Pytanie piętnaste i prawdopodobnie ostatnie, gdyż kontynuowanie dyskusji byłoby możliwe tylko wówczas, gdyby uczestnicy zostali przywiązani do krzeseł. Zarówno ich myśli, jak i kończyny biegną już w kierunku finalizacji formalności związanych z wynagrodzeniem. Wynosi ono trzy gałki lodów truskawkowo-czekoladowych, z możliwością negocjacji stawki. Jak się później okaże, możliwość ta zostanie przez panelistów gruntownie wyeksploatowana ku rozpaczy rodziców.
No więc pytanie piętnaste: Co to jest hymn?
Hania: Hymn to piosenka Polski.
Wanda: No taka piosenka. Piosenka polska.

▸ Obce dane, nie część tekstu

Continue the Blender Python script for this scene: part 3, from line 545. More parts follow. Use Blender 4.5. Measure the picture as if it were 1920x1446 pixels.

„Przekrój” drąży wątek: O czym jest hymn?
Lusia: Hymn to polska piosenka o Polsce!
Hugon: No proste!
Hania: O czym jest hymn, hahahahahahah!
Wanda: To najgłupsze jak dotąd pytanie.
Hania: Najgłupsze z głupich.
Lusia: W ogóle to same głupie pytania!
Dzieci rzucają „Przekrojowi” pełne politowania spojrzenie, po czym zrywają się z krzeseł i pędzą w stronę lodów, piszcząc i wrzeszcząc przy tym straszliwie. „Przekrojowi” nie udało się ustalić, czy respondenci piszczeli i wrzeszczeli bardziej po polsku czy po dzieciorsku.
„Przekrój” pragnie zapewnić, że podczas pracy nad powyższym materiałem nie ucierpiał żaden dorosły.